Although a bit of a project to get up and running, my household of five seltzer drinkers was wearing me down big time. I probably spent more time filling and shaking a keg than brewing beer on any given month.
 
I run my seltzer keg at 30psi for 4.5 volumes at 35F. At room temp (70F), that would require 78psi. Here's a calculator that doesn't have limits....
https://quantiperm.com/carbonation-calculator/#calc

While the corny can handle it, there are two main issues. One is that plastic ball lock connectors are sketchy above 60psi. Also, you'd have trouble getting the water to flow in.
That’s a great link thanks. It looks like the keg could accommodate up to around 7.5 volumes at room temperature not that I would have any need to go that high.

I wonder if the stainless ball locks would tolerate higher pressure better than the plastic ones. It certainly seems like you could carbonate to a reasonable level or mostly carbonate at room temp.

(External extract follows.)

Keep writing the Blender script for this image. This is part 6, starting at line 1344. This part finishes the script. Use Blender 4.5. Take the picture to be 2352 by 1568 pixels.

I wonder about just filling the keg from the faucet and doing a set it and forget it carbonation in a corner somewhere until it was ready to be moved to the kegerator for serving. I too would love a constant carbonation system some day but I might have to give this a try to start with.

I definitely agree that using the continuous carbonation system in the kegerator would be the best if there’s some way that the OP can swing it. I was wondering if there was a way for OP to tuck the water line inside the toe kick at the top but it’s hard to speculate about installation without knowing more.